4 responses to “Fostering innovation in the Philippines”

  1. And not one word about the real cause for the lack of productive factors and the consistent poverty rate in spite of growth: corruption.

  2. Thanks for an informative analysis. Ranking fifth our of seven ASEAN member states and 73rd in the world means the Philippines has a lot of catching up to do. As an admittedly not terribly well informed outside observer it seems to me that the country is caught in an unfortunate negative feedback loop where its poverty, poor educational system, and Muslim insurgency movements fuel ongoing instability which the government cannot seem to do more than barely cope with. Would investments/aid from other countries like the USA, Japan, and China help shift these problematic dynamics? With Trump in office one can be sure the USA won’t offer much. Japan is struggling with its own demographic and security challenges. Will Duterte turn to Xi and China?
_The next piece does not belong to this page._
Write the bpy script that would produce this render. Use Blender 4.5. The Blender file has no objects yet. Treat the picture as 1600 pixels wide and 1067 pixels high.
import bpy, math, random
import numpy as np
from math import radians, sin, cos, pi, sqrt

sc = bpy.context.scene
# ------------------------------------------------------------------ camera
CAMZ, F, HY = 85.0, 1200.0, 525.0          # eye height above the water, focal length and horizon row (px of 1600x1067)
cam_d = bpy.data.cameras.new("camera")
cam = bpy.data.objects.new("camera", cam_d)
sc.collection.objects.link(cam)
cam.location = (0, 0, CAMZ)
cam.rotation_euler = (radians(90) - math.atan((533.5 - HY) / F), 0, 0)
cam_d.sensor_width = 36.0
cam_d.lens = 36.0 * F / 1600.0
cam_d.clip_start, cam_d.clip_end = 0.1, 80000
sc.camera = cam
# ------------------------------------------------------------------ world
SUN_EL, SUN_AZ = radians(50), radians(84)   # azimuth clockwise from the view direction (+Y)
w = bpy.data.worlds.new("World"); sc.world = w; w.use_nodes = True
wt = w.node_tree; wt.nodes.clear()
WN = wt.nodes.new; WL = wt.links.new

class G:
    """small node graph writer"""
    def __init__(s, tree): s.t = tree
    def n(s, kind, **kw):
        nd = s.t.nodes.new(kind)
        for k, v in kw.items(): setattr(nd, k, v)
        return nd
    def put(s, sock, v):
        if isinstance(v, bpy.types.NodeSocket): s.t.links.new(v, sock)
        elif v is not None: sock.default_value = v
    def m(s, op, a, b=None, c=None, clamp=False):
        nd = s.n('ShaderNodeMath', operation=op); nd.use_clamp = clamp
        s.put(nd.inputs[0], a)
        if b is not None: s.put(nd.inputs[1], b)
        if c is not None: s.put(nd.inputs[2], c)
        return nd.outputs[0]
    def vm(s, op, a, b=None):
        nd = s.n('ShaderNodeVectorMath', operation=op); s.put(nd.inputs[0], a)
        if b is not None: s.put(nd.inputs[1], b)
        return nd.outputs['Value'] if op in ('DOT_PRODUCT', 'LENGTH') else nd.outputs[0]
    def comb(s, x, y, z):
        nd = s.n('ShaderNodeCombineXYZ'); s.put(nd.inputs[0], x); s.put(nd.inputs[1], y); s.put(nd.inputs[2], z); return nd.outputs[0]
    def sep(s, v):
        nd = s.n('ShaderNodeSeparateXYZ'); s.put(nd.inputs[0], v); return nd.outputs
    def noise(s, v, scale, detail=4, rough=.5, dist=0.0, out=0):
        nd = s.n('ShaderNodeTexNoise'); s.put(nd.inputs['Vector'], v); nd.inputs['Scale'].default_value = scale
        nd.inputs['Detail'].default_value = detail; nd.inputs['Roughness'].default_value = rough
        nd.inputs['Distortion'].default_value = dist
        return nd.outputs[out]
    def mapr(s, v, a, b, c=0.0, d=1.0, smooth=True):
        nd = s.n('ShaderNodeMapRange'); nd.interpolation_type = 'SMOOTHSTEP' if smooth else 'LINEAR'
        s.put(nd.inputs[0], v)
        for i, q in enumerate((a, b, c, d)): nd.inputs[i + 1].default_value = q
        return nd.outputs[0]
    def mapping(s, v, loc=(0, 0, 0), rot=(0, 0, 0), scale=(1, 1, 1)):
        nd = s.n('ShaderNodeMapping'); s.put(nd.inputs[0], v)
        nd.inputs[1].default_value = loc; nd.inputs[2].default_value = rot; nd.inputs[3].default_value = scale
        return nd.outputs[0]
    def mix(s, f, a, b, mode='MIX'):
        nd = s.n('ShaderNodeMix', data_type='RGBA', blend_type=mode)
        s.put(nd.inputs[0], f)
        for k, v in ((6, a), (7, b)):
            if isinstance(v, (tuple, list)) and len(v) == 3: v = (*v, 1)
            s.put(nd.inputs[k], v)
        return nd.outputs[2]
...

  3. Thanks for the comments, Barry and Richard. Re your point about corruption, Barry, while corruption is a factor for poverty traps, specifying corruption to be the sole cause for the lack of productive factors and the consistent poverty rates may be going too far. My work in about two dozen countries (both advanced and developing economies) suggests that corruption is everywhere, taking different forms. It certainly is a driver for poverty traps, but it isn’t the sole driver. In the case of the Philippines, I would point out that our being feudal makes inequalities persist with poorer areas continuing to elect “fat dynasties”, further fueling social inequities. Regarding your points Richard, foreign investments are certainly welcome. We haven’t attracted as much as other countries also, but regardless of whether we attract more investments, there is danger in any developing country that even if we increase investments in innovation and R&D, the returns to these investments may be weak, or even negative if complementary factors are missing. This is why catch up in the innovation landscape will ultimately need human capital investments in making our people more receptive to science and engineering careers, as well as making sure that both public and private sector managements are shifting paradigms to embracing innovation, coupled with government weeding out regulatory frameworks that can be barriers to innovation. Cheers.

  4. This argument is repeatedly being made but strikes me as having little basis in development theory. Innovation is expensive. It is much cheaper to adopt technology from more developed nations, who have to do it to have any growth at all. This is half the basis of convergence theory (the other being diminishing marginal returns to capital accumulation). The Philippines is a long way from the technology frontier, so it is little wonder that its firms don’t bother with developing new technology. All the factors the authors identify as limiting R&D in the Philippines are functions of underdevelopment. Investing in R&D essentially amounts to specialising against ASEAN nations’ comparative advantage. This is a bad idea. At the very least, make the point that firms should focus R&D on tailoring technology from advanced nations to local conditions; things like the idea of 80% functionality at 20% of the price, which dominates, among other things, the smart phone market in developing countries. It’s absolutely sensible for firms in these nations to have low R&D spending, especially when they are a local subsidiary of a foreign firm based in a more advanced nation that has a comparative advantage in advanced technology development.